Par contre je chercher toujours l’étymologie du terme “Kilt” on dit que ça vient du Danois. Il y a eu des colonies Vikings en Ecosse et les liens entre eux et les Celtes, c’est une des sources d’héritages de certains Clans, mais ce sont plus les Norvégiens qui sont venu. Je me demande si le mot Kilt ne viendrais pas plus des Anglais, avec la province de Dunlaw une grande colonie de Danois en Angleterre, faut que je continue mes recherches, j’ai un entretien pour parler de Kilt et de Druidisme dans mon village la semaine prochaine, votre site ma aider a remettre l’histoire du kilt au claire, je ne me rappelais plus du roi, ni du nom de l’industriel qui a modifier le vêtement.
Merci beaucoup..
Quel est le poids d’un kilt en moyenne?
cettait interesant
EN ECOSSE C’est 3KG
Bonjour, article intéressant, lu de bout en bout.

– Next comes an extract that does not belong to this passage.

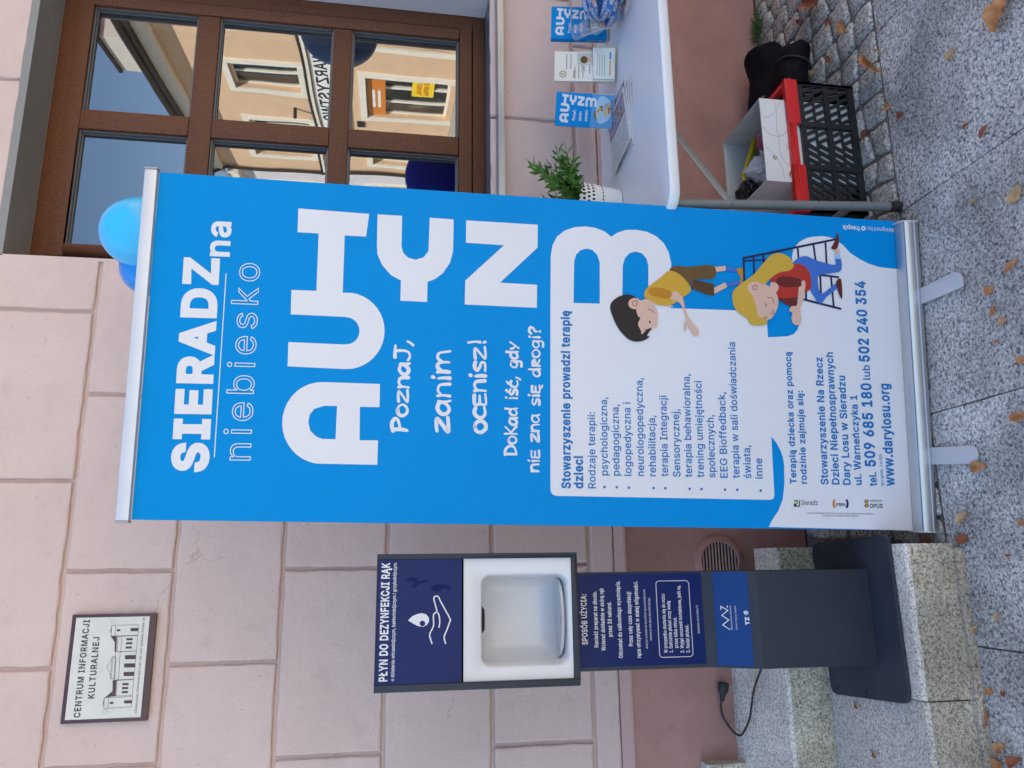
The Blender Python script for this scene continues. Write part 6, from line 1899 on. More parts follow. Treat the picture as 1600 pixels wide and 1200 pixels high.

Quand la satanée loi de 1746 a été levée, en 1782, les gens des highlands n’avaient-ils quand-même pas perdus l’habitude d’être en tartan après36 ans de pantalon imposé?
Il faut souligner aussi l’existence des kilts modernes, ceux que je porte personnellement en casual tous les jours, y compris au boulot, en cuir (ne se soulèvent pas avec le vent) ou tissus unis ou camos, j’ai aussi des tartans classiques, toujours complétés avec épingles et sporrans pour mettre mes papiers et mes clefs; élégance, style, et confort addictif. J’ai vu des pubs en anglais incitant d’ailleurs à porter le kilt pour tout le monde, pas seulement pour les occasions spéciales, même si vous êtes non écossais ou non celte, c’est mon cas depuis 2018.
C’est d’ailleurs à l’origine ce qu’était ce vêtement, puisque des ouvriers ont porté le kilt en usine (mais à partir de aout 1746 c’est interdit, reporté en 1782?) vous le décrivez dans votre article. J’ai vu dans l’émission “le meilleure forgeron” sur la 17 des forgerons en utily kilts, avec un tablier de cuir par dessus, ce que je fait aussi quand je bricole, fait le ménage, etc…Plus de pantalon! Trousers are for wimps! (and bermudas and shorts too!). Vive le kilt!! De la part d’un p’tit gars du sud de la France.